§ The task: Transcribe each line of the material as it is, and drop any picture.

§ Data provided:
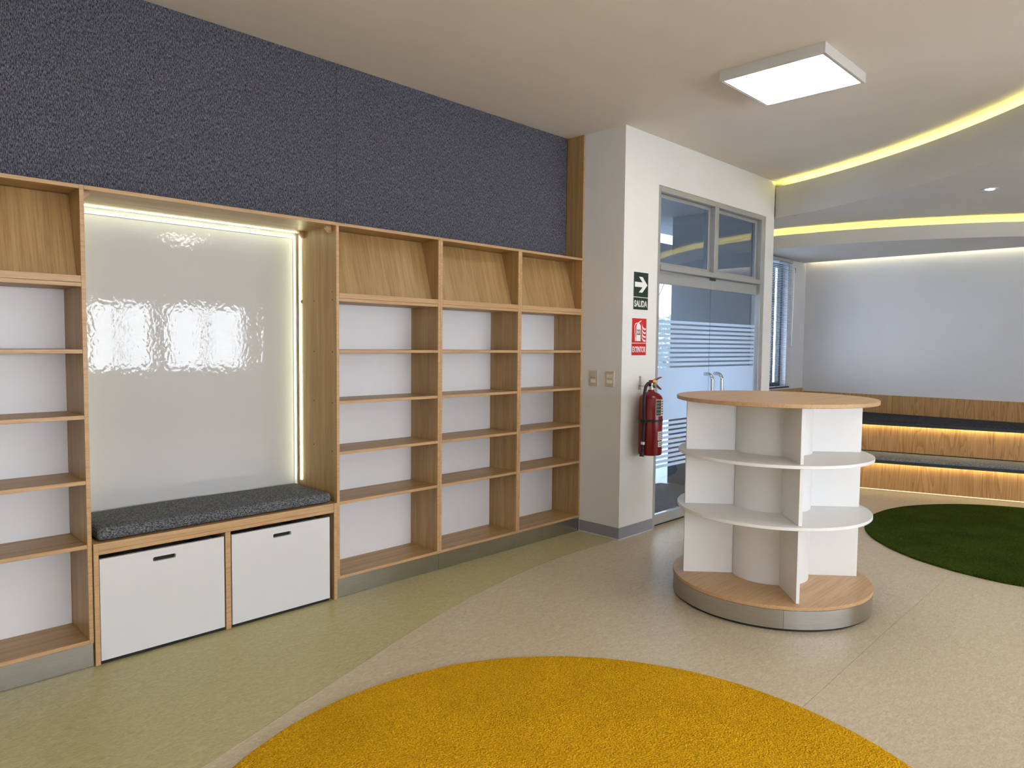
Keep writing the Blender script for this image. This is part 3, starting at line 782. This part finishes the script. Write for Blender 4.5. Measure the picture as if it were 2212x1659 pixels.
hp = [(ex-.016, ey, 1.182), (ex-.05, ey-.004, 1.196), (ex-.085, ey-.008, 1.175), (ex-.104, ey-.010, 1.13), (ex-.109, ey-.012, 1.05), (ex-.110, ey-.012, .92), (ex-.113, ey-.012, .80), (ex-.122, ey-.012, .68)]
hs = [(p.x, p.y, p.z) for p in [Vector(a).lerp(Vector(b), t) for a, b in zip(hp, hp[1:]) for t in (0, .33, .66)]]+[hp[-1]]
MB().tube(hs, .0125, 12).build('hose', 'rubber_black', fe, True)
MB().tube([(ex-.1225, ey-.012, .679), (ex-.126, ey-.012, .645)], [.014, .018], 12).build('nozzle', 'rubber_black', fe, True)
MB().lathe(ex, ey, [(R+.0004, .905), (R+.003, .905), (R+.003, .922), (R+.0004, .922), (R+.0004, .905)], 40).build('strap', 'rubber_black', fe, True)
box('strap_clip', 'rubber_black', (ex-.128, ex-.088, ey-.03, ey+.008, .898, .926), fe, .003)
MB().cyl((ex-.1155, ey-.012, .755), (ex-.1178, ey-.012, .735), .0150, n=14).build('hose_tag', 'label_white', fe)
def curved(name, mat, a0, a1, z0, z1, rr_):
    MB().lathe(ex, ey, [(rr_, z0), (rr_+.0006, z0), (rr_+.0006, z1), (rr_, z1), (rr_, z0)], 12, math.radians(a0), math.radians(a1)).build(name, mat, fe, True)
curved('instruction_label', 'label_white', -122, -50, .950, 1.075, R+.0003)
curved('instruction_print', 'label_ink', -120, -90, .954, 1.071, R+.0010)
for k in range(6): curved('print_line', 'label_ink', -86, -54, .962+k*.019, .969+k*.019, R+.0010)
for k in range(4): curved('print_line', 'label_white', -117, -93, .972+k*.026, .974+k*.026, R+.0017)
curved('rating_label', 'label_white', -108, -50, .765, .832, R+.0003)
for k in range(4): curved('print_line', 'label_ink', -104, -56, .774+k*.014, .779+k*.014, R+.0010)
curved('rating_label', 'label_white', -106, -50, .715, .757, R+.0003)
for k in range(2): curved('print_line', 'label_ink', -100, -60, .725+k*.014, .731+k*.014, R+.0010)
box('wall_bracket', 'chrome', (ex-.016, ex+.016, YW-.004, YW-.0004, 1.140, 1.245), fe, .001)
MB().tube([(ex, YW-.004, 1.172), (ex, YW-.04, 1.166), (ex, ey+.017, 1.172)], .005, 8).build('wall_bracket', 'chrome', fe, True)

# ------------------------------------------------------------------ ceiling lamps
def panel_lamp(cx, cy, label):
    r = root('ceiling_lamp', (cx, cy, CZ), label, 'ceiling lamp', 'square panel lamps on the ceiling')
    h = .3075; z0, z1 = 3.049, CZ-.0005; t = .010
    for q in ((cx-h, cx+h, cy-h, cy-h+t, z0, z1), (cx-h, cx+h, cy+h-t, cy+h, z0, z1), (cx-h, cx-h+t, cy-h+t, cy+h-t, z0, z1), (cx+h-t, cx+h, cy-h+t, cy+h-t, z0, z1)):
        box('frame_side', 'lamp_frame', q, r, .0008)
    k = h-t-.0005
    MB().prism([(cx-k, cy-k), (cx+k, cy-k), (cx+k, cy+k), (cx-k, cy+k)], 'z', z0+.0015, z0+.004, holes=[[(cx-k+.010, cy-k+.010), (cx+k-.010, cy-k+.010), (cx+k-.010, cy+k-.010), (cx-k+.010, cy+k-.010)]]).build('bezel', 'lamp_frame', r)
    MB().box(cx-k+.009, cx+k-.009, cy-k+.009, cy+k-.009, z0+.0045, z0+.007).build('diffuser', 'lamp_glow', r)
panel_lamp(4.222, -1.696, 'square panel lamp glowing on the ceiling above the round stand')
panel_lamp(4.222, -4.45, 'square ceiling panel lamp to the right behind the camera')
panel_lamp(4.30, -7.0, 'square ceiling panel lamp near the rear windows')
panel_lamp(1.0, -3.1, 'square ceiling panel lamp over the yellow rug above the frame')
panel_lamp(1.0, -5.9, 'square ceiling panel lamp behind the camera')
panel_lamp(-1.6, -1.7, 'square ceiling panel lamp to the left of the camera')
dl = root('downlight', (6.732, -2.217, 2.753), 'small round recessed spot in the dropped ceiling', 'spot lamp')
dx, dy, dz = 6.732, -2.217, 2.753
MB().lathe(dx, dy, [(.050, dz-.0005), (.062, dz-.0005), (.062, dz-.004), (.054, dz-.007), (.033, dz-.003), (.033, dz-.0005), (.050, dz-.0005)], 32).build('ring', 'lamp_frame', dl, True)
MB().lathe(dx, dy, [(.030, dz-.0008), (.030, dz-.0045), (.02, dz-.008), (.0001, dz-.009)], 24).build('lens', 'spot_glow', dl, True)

§ Exercise result:
Keep writing the Blender script for this image. This is part 3, starting at line 782. This part finishes the script. Write for Blender 4.5. Measure the picture as if it were 2212x1659 pixels.
hp = [(ex-.016, ey, 1.182), (ex-.05, ey-.004, 1.196), (ex-.085, ey-.008, 1.175), (ex-.104, ey-.010, 1.13), (ex-.109, ey-.012, 1.05), (ex-.110, ey-.012, .92), (ex-.113, ey-.012, .80), (ex-.122, ey-.012, .68)]
hs = [(p.x, p.y, p.z) for p in [Vector(a).lerp(Vector(b), t) for a, b in zip(hp, hp[1:]) for t in (0, .33, .66)]]+[hp[-1]]
MB().tube(hs, .0125, 12).build('hose', 'rubber_black', fe, True)
MB().tube([(ex-.1225, ey-.012, .679), (ex-.126, ey-.012, .645)], [.014, .018], 12).build('nozzle', 'rubber_black', fe, True)
MB().lathe(ex, ey, [(R+.0004, .905), (R+.003, .905), (R+.003, .922), (R+.0004, .922), (R+.0004, .905)], 40).build('strap', 'rubber_black', fe, True)
box('strap_clip', 'rubber_black', (ex-.128, ex-.088, ey-.03, ey+.008, .898, .926), fe, .003)
MB().cyl((ex-.1155, ey-.012, .755), (ex-.1178, ey-.012, .735), .0150, n=14).build('hose_tag', 'label_white', fe)
def curved(name, mat, a0, a1, z0, z1, rr_):
    MB().lathe(ex, ey, [(rr_, z0), (rr_+.0006, z0), (rr_+.0006, z1), (rr_, z1), (rr_, z0)], 12, math.radians(a0), math.radians(a1)).build(name, mat, fe, True)
curved('instruction_label', 'label_white', -122, -50, .950, 1.075, R+.0003)
curved('instruction_print', 'label_ink', -120, -90, .954, 1.071, R+.0010)
for k in range(6): curved('print_line', 'label_ink', -86, -54, .962+k*.019, .969+k*.019, R+.0010)
for k in range(4): curved('print_line', 'label_white', -117, -93, .972+k*.026, .974+k*.026, R+.0017)
curved('rating_label', 'label_white', -108, -50, .765, .832, R+.0003)
for k in range(4): curved('print_line', 'label_ink', -104, -56, .774+k*.014, .779+k*.014, R+.0010)
curved('rating_label', 'label_white', -106, -50, .715, .757, R+.0003)
for k in range(2): curved('print_line', 'label_ink', -100, -60, .725+k*.014, .731+k*.014, R+.0010)
box('wall_bracket', 'chrome', (ex-.016, ex+.016, YW-.004, YW-.0004, 1.140, 1.245), fe, .001)
MB().tube([(ex, YW-.004, 1.172), (ex, YW-.04, 1.166), (ex, ey+.017, 1.172)], .005, 8).build('wall_bracket', 'chrome', fe, True)

# ------------------------------------------------------------------ ceiling lamps
def panel_lamp(cx, cy, label):
    r = root('ceiling_lamp', (cx, cy, CZ), label, 'ceiling lamp', 'square panel lamps on the ceiling')
    h = .3075; z0, z1 = 3.049, CZ-.0005; t = .010
    for q in ((cx-h, cx+h, cy-h, cy-h+t, z0, z1), (cx-h, cx+h, cy+h-t, cy+h, z0, z1), (cx-h, cx-h+t, cy-h+t, cy+h-t, z0, z1), (cx+h-t, cx+h, cy-h+t, cy+h-t, z0, z1)):
        box('frame_side', 'lamp_frame', q, r, .0008)
    k = h-t-.0005
    MB().prism([(cx-k, cy-k), (cx+k, cy-k), (cx+k, cy+k), (cx-k, cy+k)], 'z', z0+.0015, z0+.004, holes=[[(cx-k+.010, cy-k+.010), (cx+k-.010, cy-k+.010), (cx+k-.010, cy+k-.010), (cx-k+.010, cy+k-.010)]]).build('bezel', 'lamp_frame', r)
    MB().box(cx-k+.009, cx+k-.009, cy-k+.009, cy+k-.009, z0+.0045, z0+.007).build('diffuser', 'lamp_glow', r)
panel_lamp(4.222, -1.696, 'square panel lamp glowing on the ceiling above the round stand')
panel_lamp(4.222, -4.45, 'square ceiling panel lamp to the right behind the camera')
panel_lamp(4.30, -7.0, 'square ceiling panel lamp near the rear windows')
panel_lamp(1.0, -3.1, 'square ceiling panel lamp over the yellow rug above the frame')
panel_lamp(1.0, -5.9, 'square ceiling panel lamp behind the camera')
panel_lamp(-1.6, -1.7, 'square ceiling panel lamp to the left of the camera')
dl = root('downlight', (6.732, -2.217, 2.753), 'small round recessed spot in the dropped ceiling', 'spot lamp')
dx, dy, dz = 6.732, -2.217, 2.753
MB().lathe(dx, dy, [(.050, dz-.0005), (.062, dz-.0005), (.062, dz-.004), (.054, dz-.007), (.033, dz-.003), (.033, dz-.0005), (.050, dz-.0005)], 32).build('ring', 'lamp_frame', dl, True)
MB().lathe(dx, dy, [(.030, dz-.0008), (.030, dz-.0045), (.02, dz-.008), (.0001, dz-.009)], 24).build('lens', 'spot_glow', dl, True)